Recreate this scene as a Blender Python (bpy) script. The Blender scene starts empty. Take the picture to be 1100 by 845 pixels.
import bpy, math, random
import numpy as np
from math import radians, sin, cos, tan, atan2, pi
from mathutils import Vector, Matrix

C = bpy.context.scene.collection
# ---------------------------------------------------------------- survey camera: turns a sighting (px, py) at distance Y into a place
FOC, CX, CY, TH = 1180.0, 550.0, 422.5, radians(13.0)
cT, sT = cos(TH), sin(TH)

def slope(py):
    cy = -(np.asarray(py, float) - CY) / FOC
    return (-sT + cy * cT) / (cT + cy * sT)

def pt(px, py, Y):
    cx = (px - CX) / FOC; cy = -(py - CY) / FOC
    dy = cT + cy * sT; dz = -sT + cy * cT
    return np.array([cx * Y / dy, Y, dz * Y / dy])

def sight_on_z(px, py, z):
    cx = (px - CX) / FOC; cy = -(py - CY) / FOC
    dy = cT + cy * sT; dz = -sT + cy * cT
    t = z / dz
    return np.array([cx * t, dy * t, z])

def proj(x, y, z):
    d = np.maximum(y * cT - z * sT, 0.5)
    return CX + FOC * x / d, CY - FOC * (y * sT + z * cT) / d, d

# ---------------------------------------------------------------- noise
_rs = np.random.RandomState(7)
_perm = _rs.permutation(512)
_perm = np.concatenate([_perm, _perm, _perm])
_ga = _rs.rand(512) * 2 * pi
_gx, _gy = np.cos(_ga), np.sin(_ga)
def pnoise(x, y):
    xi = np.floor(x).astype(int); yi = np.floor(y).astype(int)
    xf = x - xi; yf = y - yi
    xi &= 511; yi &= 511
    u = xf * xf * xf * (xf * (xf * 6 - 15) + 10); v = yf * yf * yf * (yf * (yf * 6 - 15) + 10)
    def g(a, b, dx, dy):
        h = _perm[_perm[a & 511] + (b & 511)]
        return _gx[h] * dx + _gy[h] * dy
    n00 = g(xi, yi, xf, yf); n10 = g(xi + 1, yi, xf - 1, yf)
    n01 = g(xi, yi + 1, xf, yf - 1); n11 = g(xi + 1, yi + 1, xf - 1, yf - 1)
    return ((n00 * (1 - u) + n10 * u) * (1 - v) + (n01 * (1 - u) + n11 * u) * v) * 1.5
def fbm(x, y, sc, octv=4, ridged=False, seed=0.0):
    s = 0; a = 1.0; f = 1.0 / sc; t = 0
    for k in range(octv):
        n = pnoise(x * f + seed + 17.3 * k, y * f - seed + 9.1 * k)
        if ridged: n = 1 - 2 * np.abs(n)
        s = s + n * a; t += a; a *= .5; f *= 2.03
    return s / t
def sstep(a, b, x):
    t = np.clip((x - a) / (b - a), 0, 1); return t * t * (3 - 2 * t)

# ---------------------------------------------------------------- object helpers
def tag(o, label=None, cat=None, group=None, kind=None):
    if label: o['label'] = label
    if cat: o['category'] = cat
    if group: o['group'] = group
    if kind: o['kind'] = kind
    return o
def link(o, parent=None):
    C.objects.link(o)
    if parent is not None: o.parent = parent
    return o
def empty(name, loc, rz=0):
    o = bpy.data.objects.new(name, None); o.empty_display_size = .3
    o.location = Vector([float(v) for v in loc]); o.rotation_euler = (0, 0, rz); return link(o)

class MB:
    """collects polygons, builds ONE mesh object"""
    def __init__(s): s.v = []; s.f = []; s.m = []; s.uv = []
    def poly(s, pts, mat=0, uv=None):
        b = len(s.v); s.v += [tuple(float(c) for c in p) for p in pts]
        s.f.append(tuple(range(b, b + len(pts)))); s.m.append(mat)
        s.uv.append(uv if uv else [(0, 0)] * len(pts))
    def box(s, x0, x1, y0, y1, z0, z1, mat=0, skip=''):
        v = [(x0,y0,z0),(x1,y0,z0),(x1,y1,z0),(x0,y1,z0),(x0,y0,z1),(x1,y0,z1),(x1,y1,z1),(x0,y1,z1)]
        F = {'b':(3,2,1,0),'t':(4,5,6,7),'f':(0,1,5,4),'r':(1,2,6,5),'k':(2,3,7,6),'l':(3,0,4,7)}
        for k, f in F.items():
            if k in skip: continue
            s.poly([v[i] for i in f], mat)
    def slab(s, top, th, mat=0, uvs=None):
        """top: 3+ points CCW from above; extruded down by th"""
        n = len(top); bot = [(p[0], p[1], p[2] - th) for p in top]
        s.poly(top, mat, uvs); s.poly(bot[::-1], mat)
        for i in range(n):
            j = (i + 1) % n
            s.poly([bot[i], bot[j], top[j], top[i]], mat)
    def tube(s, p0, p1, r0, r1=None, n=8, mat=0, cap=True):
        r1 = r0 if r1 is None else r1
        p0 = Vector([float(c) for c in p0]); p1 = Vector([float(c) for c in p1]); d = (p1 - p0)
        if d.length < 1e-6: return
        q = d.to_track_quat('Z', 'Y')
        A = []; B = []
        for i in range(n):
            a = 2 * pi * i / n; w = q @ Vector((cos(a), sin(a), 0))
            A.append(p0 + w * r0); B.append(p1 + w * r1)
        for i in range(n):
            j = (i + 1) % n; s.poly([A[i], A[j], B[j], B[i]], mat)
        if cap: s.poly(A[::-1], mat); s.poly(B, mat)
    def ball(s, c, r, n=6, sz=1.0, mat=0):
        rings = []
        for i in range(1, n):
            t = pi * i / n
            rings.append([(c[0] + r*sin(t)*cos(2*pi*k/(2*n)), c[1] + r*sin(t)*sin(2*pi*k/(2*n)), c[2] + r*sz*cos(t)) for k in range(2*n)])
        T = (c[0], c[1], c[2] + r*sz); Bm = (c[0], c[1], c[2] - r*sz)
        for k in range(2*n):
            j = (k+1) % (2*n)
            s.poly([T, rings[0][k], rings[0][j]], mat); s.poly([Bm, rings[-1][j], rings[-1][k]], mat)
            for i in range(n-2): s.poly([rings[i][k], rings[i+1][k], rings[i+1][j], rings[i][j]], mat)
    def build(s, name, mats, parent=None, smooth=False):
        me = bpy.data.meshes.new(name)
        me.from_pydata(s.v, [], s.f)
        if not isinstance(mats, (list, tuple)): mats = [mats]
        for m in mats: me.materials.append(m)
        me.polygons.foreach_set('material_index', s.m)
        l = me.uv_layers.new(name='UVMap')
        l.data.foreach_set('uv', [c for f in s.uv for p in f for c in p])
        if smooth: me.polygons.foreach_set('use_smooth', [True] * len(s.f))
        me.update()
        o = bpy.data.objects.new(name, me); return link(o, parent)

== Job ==
Retype all of the material, keeping each line exact.

== Result ==
Recreate this scene as a Blender Python (bpy) script. The Blender scene starts empty. Take the picture to be 1100 by 845 pixels.
import bpy, math, random
import numpy as np
from math import radians, sin, cos, tan, atan2, pi
from mathutils import Vector, Matrix

C = bpy.context.scene.collection
# ---------------------------------------------------------------- survey camera: turns a sighting (px, py) at distance Y into a place
FOC, CX, CY, TH = 1180.0, 550.0, 422.5, radians(13.0)
cT, sT = cos(TH), sin(TH)

def slope(py):
    cy = -(np.asarray(py, float) - CY) / FOC
    return (-sT + cy * cT) / (cT + cy * sT)

def pt(px, py, Y):
    cx = (px - CX) / FOC; cy = -(py - CY) / FOC
    dy = cT + cy * sT; dz = -sT + cy * cT
    return np.array([cx * Y / dy, Y, dz * Y / dy])

def sight_on_z(px, py, z):
    cx = (px - CX) / FOC; cy = -(py - CY) / FOC
    dy = cT + cy * sT; dz = -sT + cy * cT
    t = z / dz
    return np.array([cx * t, dy * t, z])

def proj(x, y, z):
    d = np.maximum(y * cT - z * sT, 0.5)
    return CX + FOC * x / d, CY - FOC * (y * sT + z * cT) / d, d

# ---------------------------------------------------------------- noise
_rs = np.random.RandomState(7)
_perm = _rs.permutation(512)
_perm = np.concatenate([_perm, _perm, _perm])
_ga = _rs.rand(512) * 2 * pi
_gx, _gy = np.cos(_ga), np.sin(_ga)
def pnoise(x, y):
    xi = np.floor(x).astype(int); yi = np.floor(y).astype(int)
    xf = x - xi; yf = y - yi
    xi &= 511; yi &= 511
    u = xf * xf * xf * (xf * (xf * 6 - 15) + 10); v = yf * yf * yf * (yf * (yf * 6 - 15) + 10)
    def g(a, b, dx, dy):
        h = _perm[_perm[a & 511] + (b & 511)]
        return _gx[h] * dx + _gy[h] * dy
    n00 = g(xi, yi, xf, yf); n10 = g(xi + 1, yi, xf - 1, yf)
    n01 = g(xi, yi + 1, xf, yf - 1); n11 = g(xi + 1, yi + 1, xf - 1, yf - 1)
    return ((n00 * (1 - u) + n10 * u) * (1 - v) + (n01 * (1 - u) + n11 * u) * v) * 1.5
def fbm(x, y, sc, octv=4, ridged=False, seed=0.0):
    s = 0; a = 1.0; f = 1.0 / sc; t = 0
    for k in range(octv):
        n = pnoise(x * f + seed + 17.3 * k, y * f - seed + 9.1 * k)
        if ridged: n = 1 - 2 * np.abs(n)
        s = s + n * a; t += a; a *= .5; f *= 2.03
    return s / t
def sstep(a, b, x):
    t = np.clip((x - a) / (b - a), 0, 1); return t * t * (3 - 2 * t)

# ---------------------------------------------------------------- object helpers
def tag(o, label=None, cat=None, group=None, kind=None):
    if label: o['label'] = label
    if cat: o['category'] = cat
    if group: o['group'] = group
    if kind: o['kind'] = kind
    return o
def link(o, parent=None):
    C.objects.link(o)
    if parent is not None: o.parent = parent
    return o
def empty(name, loc, rz=0):
    o = bpy.data.objects.new(name, None); o.empty_display_size = .3
    o.location = Vector([float(v) for v in loc]); o.rotation_euler = (0, 0, rz); return link(o)

class MB:
    """collects polygons, builds ONE mesh object"""
    def __init__(s): s.v = []; s.f = []; s.m = []; s.uv = []
    def poly(s, pts, mat=0, uv=None):
        b = len(s.v); s.v += [tuple(float(c) for c in p) for p in pts]
        s.f.append(tuple(range(b, b + len(pts)))); s.m.append(mat)
        s.uv.append(uv if uv else [(0, 0)] * len(pts))
    def box(s, x0, x1, y0, y1, z0, z1, mat=0, skip=''):
        v = [(x0,y0,z0),(x1,y0,z0),(x1,y1,z0),(x0,y1,z0),(x0,y0,z1),(x1,y0,z1),(x1,y1,z1),(x0,y1,z1)]
        F = {'b':(3,2,1,0),'t':(4,5,6,7),'f':(0,1,5,4),'r':(1,2,6,5),'k':(2,3,7,6),'l':(3,0,4,7)}
        for k, f in F.items():
            if k in skip: continue
            s.poly([v[i] for i in f], mat)
    def slab(s, top, th, mat=0, uvs=None):
        """top: 3+ points CCW from above; extruded down by th"""
        n = len(top); bot = [(p[0], p[1], p[2] - th) for p in top]
        s.poly(top, mat, uvs); s.poly(bot[::-1], mat)
        for i in range(n):
            j = (i + 1) % n
            s.poly([bot[i], bot[j], top[j], top[i]], mat)
    def tube(s, p0, p1, r0, r1=None, n=8, mat=0, cap=True):
        r1 = r0 if r1 is None else r1
        p0 = Vector([float(c) for c in p0]); p1 = Vector([float(c) for c in p1]); d = (p1 - p0)
        if d.length < 1e-6: return
        q = d.to_track_quat('Z', 'Y')
        A = []; B = []
        for i in range(n):
            a = 2 * pi * i / n; w = q @ Vector((cos(a), sin(a), 0))
            A.append(p0 + w * r0); B.append(p1 + w * r1)
        for i in range(n):
            j = (i + 1) % n; s.poly([A[i], A[j], B[j], B[i]], mat)
        if cap: s.poly(A[::-1], mat); s.poly(B, mat)
    def ball(s, c, r, n=6, sz=1.0, mat=0):
        rings = []
        for i in range(1, n):
            t = pi * i / n
            rings.append([(c[0] + r*sin(t)*cos(2*pi*k/(2*n)), c[1] + r*sin(t)*sin(2*pi*k/(2*n)), c[2] + r*sz*cos(t)) for k in range(2*n)])
        T = (c[0], c[1], c[2] + r*sz); Bm = (c[0], c[1], c[2] - r*sz)
        for k in range(2*n):
            j = (k+1) % (2*n)
            s.poly([T, rings[0][k], rings[0][j]], mat); s.poly([Bm, rings[-1][j], rings[-1][k]], mat)
            for i in range(n-2): s.poly([rings[i][k], rings[i+1][k], rings[i+1][j], rings[i][j]], mat)
    def build(s, name, mats, parent=None, smooth=False):
        me = bpy.data.meshes.new(name)
        me.from_pydata(s.v, [], s.f)
        if not isinstance(mats, (list, tuple)): mats = [mats]
        for m in mats: me.materials.append(m)
        me.polygons.foreach_set('material_index', s.m)
        l = me.uv_layers.new(name='UVMap')
        l.data.foreach_set('uv', [c for f in s.uv for p in f for c in p])
        if smooth: me.polygons.foreach_set('use_smooth', [True] * len(s.f))
        me.update()
        o = bpy.data.objects.new(name, me); return link(o, parent)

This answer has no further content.